Spin Doctor: Feeling fatigued

Welcome to Spin Doctor, a biweekly dose of music reviews and recommendations by Yardena Carmi ’23.

By Yardena Carmi

Pia Contreras

If one were looking for a word to sum up 2021 so far, “fatigue” would be a good candidate. It is also a fitting title for the second album from classically-trained polymath L’Rain, a New York City native and associate curator at the nonprofit arts center MoMA PS1 by day. A sonic collage of samples, field recordings, woozy compositions and wordless interludes, “Fatigue” is a contemplation of the hard work of healing and recovery in the aftermath of loss and an album I was grateful to have in my life this past summer as I was beginning my own relationship with grief.

L’Rain’s experimental approach plucks sounds from across genres, creating a lush new sound to complement her surreal lyrics.

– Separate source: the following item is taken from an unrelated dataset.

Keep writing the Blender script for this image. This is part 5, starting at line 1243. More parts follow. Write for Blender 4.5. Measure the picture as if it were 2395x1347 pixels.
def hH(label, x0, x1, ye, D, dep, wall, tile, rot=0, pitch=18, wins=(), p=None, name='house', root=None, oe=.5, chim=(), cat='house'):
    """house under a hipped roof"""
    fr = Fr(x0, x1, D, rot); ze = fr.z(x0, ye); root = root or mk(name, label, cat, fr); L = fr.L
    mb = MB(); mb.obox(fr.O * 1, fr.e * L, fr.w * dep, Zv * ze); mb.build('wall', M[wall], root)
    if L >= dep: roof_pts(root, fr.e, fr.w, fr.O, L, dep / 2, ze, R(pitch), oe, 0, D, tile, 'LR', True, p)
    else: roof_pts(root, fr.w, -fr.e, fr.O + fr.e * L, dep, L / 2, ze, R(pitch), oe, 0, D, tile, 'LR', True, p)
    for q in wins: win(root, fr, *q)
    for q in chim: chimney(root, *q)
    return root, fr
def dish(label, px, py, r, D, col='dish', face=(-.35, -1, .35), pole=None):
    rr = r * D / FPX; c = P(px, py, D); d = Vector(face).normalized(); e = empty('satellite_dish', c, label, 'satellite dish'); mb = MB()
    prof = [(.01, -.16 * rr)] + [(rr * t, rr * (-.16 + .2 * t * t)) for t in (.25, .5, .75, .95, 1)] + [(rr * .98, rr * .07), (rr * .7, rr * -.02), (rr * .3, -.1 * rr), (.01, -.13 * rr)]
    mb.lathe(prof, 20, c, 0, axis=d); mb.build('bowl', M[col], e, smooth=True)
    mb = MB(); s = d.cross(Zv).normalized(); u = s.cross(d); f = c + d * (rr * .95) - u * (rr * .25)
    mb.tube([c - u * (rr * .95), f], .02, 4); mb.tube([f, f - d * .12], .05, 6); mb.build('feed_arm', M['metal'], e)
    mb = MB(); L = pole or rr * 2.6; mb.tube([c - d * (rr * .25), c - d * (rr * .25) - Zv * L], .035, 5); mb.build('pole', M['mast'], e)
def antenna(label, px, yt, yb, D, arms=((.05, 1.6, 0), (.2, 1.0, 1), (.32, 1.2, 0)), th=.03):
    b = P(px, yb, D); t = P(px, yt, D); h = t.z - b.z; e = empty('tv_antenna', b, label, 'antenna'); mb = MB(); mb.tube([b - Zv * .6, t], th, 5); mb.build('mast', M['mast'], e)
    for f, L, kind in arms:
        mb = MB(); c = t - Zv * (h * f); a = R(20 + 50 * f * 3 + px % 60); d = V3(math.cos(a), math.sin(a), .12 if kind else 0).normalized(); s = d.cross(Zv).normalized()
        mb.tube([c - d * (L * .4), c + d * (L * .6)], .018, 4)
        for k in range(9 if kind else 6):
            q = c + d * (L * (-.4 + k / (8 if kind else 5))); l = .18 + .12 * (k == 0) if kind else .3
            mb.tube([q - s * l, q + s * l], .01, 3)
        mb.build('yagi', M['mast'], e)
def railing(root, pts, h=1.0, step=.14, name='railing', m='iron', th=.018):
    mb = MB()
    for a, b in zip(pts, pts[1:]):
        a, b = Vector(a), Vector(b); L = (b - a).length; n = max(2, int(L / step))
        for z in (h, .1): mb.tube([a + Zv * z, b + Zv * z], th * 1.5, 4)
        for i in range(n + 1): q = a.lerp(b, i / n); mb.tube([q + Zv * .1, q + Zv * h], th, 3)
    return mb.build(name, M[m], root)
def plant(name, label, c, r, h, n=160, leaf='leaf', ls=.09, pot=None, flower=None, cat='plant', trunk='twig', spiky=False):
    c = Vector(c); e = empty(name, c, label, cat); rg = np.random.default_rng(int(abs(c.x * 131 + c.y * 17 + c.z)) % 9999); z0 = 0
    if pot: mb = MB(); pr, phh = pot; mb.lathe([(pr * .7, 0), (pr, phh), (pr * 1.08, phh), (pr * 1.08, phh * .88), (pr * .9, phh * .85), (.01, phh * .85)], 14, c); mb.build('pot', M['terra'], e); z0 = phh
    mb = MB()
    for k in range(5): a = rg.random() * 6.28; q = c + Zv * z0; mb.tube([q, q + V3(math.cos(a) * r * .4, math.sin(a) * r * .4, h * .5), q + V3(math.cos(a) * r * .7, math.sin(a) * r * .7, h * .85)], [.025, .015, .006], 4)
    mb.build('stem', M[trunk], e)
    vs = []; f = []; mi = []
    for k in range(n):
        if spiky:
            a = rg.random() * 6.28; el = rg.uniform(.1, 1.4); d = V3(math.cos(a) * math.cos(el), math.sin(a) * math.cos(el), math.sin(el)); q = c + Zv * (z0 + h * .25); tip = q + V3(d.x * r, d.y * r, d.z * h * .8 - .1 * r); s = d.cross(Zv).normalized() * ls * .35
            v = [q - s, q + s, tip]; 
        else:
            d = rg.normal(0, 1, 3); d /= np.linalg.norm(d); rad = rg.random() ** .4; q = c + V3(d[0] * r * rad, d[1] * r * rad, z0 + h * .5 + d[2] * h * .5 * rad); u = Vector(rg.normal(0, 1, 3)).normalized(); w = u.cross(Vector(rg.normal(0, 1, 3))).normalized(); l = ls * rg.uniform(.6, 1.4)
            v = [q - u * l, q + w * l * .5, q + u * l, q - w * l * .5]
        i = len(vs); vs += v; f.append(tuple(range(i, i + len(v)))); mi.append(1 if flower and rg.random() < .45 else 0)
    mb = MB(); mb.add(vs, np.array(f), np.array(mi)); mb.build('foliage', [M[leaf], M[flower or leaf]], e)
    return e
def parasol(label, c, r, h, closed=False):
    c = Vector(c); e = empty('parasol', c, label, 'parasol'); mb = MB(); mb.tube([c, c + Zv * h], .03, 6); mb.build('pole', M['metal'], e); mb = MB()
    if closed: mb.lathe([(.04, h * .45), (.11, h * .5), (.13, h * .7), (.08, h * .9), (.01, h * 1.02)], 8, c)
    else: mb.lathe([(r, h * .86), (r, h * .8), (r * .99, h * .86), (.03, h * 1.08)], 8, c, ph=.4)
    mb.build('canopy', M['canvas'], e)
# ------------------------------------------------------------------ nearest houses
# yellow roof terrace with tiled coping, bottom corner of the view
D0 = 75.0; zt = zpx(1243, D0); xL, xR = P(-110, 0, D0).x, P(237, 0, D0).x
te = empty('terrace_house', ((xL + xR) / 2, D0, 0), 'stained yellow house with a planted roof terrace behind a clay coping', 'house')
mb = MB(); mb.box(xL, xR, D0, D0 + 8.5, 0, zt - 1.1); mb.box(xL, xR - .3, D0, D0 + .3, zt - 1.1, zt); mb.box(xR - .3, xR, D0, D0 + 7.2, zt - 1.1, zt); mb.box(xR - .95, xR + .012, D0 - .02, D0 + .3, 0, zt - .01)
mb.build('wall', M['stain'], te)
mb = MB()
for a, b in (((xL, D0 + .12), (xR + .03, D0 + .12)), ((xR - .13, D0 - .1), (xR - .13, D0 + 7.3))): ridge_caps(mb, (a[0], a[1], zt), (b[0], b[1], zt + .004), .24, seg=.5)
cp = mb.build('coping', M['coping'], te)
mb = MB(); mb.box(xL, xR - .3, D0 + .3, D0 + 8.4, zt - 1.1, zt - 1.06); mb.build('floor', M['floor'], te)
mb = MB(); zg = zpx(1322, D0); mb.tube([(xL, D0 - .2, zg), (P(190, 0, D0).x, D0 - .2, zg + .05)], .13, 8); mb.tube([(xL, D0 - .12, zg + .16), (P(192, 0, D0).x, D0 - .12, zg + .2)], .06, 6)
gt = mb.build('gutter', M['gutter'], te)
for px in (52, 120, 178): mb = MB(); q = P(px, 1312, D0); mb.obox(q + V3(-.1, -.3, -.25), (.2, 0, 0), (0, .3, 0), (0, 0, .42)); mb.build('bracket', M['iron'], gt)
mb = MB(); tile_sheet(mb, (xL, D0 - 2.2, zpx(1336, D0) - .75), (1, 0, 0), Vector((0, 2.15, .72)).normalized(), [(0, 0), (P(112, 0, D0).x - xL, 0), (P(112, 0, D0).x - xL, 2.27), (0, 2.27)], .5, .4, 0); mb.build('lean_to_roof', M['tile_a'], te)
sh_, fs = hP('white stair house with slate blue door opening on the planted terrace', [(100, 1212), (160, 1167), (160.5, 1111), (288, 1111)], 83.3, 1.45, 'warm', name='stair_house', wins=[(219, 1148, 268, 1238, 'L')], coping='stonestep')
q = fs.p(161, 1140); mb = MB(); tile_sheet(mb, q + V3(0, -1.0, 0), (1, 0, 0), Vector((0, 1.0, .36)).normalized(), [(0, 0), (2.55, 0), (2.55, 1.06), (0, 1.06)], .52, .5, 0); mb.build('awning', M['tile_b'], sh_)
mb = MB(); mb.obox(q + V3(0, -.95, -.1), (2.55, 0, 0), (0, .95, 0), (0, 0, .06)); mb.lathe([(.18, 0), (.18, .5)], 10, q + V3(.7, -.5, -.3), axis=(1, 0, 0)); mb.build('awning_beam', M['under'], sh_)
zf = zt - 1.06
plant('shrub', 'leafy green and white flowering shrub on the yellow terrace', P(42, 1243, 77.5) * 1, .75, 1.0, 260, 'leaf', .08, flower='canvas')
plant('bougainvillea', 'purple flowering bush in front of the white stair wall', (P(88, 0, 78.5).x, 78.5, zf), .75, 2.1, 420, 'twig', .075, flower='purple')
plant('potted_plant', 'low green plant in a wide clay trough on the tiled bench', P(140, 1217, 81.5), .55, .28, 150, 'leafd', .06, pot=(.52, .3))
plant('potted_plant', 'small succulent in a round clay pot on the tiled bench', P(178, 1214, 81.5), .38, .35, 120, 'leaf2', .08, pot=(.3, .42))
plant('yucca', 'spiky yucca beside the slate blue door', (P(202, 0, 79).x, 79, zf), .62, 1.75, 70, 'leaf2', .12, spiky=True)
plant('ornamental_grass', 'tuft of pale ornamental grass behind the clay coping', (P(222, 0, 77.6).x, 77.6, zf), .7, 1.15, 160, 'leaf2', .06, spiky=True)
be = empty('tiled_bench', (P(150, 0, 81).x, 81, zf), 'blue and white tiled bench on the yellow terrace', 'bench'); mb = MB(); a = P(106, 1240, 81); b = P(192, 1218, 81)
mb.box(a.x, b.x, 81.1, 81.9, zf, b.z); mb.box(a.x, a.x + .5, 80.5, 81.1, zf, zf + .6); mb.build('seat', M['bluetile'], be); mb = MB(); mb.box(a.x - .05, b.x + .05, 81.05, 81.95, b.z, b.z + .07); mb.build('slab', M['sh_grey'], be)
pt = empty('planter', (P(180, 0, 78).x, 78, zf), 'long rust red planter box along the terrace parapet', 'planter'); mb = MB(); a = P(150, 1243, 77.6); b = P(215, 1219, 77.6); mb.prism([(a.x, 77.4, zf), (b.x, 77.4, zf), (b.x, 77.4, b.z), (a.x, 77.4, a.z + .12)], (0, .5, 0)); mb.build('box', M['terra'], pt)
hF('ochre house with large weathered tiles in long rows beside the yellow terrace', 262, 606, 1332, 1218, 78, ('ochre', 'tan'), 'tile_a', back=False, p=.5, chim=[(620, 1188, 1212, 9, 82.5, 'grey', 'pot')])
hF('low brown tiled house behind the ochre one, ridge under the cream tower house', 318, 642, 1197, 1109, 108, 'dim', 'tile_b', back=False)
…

At the same time, her vocal delivery and adept production wrings every drop of meaning from her words. Where words fail, she makes liberal use of noise and distortion. As album opener “Fly, Die” stutters to a start, L’Rain’s voice echoes across a seemingly great distance. Punctuated with sirens and airguns, the track is a manifesto for self-confidence, protecting your time and the power of adaptation. “What have you done to change?” she asks through jarring distortions as the song winds down into the next track, “Find It.”

Here is where the melodic side of L’Rain’s songwriting is revealed. “Find It” is a gentle groove that has the listener chasing the singer’s thoughts as they float over crisp drums and distant vocal harmonies. She introduces the album’s main throughline, the loss of her mother Lorraine, who inspired her stage name, in 2017. A swelling horn line builds to a cathartic blare of organs and snippets of a preacher speaking, a recording of a friend’s funeral taken by the artist.

“Fatigue” is a sonic landscape in which joy and sorrow are two sides of the same coin, and its subject matter ranges from the depths of grief to exuberant, life-affirming moments. Interludes like “Black Clap” and “Love Her” are less-so compositions than documentation of the people, spaces and histories that hold meaning for the artist. L’Rain’s democratic approach to art layers studio sound with at-home recordings and voice memos, medium and audio quality itself becoming more tools with which to texture her songs.

This unique musical approach is exemplified on album standout “Blame Me.” L’Rain’s voice and plucked guitar are deceptively simple against a dense mat of synths, distortion and background vocals; the track is underlaid by a barely-perceptible recording of her mother’s voice. Dealing directly with her late mother’s illness, the repeated lyrical phrase “You were wasting away, my god / I’m making my way down south” rings in my mind for hours after every time I hear it.

While a good portion of “Fatigue” is not exactly easy listening, compositionally or emotionally, the songs at the album’s core go hard. Jazz-infused “Suck Teeth” is chill and spacey, impossible not to bob your head along to, even as its lyrics explore the musician’s anxieties about motherhood. Mid-album highlight “Kill Self” couches the intensity of its sentiment in a pulsing club beat as L’Rain sings in off-kilter harmony with herself. While the song is about cyclical self doubt and being your own worst enemy, it also anticipates and embraces the inevitability of recovery as part of those cycles. Sonically, it gives me the feeling of flies circling my head, in the best way. L’Rain’s double-tracked vocals shine further on “Two Face,” a piano-driven meditation on loneliness.

The last words of “Fatigue” are “I am not prepared for what is going to happen to me,” a statement loaded with fear and uncertainty. At the same time, the way L’Rain sings it is a near-ecstatic embrace of the unknown. Through music that is by turns dense and sparse, claustrophobic and expansive, L’Rain crafts a moving account of life after loss and a deeply introspective look at personal growth and change.